Swift her şeyden önce dünya çapındaki bankalar ve finans kurumları arasında güvenli olarak iletişim kurmak amacıyla kurulmuş bir ağ sistemidir. Bankalar ve finans kurumları bu güvenli sistem ile kendi aralarında kodlar aracılığıyla iletişim kurarlar.

Temel amacı bankalar arasındaki uluslararası transferlerin güvenli bir şekilde yapılması ve dünya üzerindeki bankalar arasında prosedürü azaltacak hızlı bir sistem oluşturmaktır. Sistemin sahibi Amerika ve Avrupa bankalarıdır. Sistem Amerika ve Avrupa’nın sahibi olduğu ve diğer bankaların sistemin üyesi olduğu bir mesajlaşma platformuna benzer. Platforma dahil üyelere bir kod verilir ve bu kod aracılığıyla birbirleri arasında ödeme işlemi gerçekleştirilir. Bu ödemenin belgesi olarak  işlem yapan ülkelere bir mesaj gider. 2022 senesi itibariyle günlük 50 milyon adet ve trilyonlarca dolar tutarında işlem yapılmaktadır.

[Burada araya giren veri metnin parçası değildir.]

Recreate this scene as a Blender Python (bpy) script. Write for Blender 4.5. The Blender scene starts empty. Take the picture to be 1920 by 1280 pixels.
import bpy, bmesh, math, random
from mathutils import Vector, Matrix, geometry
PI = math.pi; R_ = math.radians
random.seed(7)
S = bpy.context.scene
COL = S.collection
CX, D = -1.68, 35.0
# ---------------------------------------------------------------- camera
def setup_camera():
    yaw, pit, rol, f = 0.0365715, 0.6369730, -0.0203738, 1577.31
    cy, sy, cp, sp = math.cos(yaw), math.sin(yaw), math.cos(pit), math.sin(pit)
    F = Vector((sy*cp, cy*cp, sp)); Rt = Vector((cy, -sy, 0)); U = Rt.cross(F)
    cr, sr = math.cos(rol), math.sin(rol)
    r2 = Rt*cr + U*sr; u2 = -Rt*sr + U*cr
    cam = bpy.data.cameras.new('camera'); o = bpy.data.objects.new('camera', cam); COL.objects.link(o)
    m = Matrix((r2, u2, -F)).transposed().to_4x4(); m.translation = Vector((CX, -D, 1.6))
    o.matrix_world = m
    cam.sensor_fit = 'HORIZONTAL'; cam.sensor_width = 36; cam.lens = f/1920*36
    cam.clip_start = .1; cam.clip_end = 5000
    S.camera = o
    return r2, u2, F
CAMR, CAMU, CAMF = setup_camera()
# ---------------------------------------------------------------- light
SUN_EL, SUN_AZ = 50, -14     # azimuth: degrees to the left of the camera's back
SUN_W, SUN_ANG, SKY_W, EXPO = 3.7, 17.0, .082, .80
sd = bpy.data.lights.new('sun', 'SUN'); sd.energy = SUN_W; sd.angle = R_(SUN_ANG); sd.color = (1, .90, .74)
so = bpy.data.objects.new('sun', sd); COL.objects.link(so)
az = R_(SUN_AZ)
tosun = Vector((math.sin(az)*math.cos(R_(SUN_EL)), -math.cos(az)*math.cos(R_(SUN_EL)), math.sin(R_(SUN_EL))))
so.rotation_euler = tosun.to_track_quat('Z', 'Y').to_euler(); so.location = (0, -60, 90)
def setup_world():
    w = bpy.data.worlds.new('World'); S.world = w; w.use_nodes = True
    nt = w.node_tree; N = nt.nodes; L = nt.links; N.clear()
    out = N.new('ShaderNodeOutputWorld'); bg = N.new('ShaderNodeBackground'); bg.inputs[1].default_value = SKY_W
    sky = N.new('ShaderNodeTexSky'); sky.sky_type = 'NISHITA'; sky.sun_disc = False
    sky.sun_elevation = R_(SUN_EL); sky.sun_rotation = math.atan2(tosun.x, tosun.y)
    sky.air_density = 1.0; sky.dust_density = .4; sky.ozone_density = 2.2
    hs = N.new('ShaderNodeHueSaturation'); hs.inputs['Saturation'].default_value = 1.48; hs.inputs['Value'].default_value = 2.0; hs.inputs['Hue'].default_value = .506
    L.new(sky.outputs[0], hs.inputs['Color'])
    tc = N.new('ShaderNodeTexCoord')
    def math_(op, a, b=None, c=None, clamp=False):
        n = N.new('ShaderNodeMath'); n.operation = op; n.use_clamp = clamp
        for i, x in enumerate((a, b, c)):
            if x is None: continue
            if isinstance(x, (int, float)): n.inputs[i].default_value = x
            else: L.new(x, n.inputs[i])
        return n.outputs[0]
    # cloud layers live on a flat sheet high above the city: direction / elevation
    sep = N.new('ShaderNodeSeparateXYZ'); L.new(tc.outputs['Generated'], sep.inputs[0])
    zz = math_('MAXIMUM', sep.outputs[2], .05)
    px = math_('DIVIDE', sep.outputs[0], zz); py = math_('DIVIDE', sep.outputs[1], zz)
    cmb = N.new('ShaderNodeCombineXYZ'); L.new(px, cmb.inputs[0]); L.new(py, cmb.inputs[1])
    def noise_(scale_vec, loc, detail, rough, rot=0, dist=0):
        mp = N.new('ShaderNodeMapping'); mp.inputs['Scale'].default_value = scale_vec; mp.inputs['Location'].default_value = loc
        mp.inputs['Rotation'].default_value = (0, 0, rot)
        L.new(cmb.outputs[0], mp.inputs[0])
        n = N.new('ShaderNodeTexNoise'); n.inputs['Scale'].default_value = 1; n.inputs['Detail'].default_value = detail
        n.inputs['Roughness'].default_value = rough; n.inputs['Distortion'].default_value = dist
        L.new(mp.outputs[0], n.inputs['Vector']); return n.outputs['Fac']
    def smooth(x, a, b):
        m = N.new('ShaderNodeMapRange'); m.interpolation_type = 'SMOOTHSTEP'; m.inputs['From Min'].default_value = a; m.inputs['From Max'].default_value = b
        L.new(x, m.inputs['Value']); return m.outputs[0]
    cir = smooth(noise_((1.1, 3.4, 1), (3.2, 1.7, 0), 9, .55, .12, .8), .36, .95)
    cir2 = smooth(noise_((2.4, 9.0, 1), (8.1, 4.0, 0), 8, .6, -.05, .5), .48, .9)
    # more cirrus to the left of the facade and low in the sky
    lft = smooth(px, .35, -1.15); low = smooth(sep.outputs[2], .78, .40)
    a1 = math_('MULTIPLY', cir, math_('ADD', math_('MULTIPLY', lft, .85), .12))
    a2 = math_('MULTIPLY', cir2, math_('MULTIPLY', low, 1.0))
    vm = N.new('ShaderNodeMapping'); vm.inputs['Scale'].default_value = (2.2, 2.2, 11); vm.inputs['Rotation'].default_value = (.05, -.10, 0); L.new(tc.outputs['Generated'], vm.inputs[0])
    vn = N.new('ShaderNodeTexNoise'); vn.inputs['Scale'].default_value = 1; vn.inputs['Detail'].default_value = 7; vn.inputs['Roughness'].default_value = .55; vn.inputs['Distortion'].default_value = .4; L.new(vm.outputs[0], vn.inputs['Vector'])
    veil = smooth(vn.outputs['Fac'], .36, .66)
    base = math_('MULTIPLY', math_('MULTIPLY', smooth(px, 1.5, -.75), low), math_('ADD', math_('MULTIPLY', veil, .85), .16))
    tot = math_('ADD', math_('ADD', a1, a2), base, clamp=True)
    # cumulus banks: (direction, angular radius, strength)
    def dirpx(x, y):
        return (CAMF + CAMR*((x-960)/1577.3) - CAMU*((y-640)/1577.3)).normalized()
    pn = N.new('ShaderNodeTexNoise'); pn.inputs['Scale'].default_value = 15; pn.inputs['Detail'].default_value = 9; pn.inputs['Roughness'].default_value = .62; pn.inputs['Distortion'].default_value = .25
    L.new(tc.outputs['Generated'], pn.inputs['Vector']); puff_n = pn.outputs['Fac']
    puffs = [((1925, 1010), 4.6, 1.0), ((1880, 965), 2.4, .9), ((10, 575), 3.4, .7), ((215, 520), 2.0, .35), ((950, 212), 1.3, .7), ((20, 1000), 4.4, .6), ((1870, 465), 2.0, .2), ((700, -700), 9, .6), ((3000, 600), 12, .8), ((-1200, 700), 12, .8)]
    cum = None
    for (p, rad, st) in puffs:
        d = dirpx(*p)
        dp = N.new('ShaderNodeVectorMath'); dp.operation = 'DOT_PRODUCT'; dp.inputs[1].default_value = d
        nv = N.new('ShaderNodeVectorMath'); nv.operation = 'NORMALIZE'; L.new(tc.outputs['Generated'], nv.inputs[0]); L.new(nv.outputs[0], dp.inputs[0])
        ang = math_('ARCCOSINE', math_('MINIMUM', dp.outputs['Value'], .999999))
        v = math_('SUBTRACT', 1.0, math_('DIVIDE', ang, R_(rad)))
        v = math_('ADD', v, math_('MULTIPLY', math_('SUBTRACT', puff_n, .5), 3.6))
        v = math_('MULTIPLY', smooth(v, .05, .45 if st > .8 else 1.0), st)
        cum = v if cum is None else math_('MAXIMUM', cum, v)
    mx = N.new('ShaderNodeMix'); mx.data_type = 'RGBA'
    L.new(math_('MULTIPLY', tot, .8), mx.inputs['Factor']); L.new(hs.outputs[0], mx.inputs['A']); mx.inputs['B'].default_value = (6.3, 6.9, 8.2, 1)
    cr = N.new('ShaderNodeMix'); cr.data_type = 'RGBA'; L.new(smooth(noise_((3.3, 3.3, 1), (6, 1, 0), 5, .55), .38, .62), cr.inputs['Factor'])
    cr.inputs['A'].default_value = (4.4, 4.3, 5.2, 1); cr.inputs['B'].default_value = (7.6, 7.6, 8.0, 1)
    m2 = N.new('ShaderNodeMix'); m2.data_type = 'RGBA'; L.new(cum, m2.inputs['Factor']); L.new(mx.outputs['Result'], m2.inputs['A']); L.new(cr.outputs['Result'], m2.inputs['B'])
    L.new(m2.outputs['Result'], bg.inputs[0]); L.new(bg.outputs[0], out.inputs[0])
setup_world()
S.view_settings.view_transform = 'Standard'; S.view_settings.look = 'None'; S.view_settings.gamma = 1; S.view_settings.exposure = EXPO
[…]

Swift’in açılımı Bankalararası Finansal Telekomünikasyon Derneği’dir. Dünya’da 200’den fazla ülkede 11.000’den fazla kurum bu ağ ile birbirine bağlanır.  Swift ağında üyeler ile ilgili hesap tutma veya hesap kapatma gibi muhasebe işlemleri yapılmaz.

Swift ağını bankalar veya kendisini bankalar ile ilişkilendiren finans kurumları kullanabilir. Yapı Belçika’nın Brüksel şehrinde 1973 senesinde ilk kez ortaya çıkmştır. Kurulmasındaki amaç ödeme sistemlerinin tekel olmasını engellemektir.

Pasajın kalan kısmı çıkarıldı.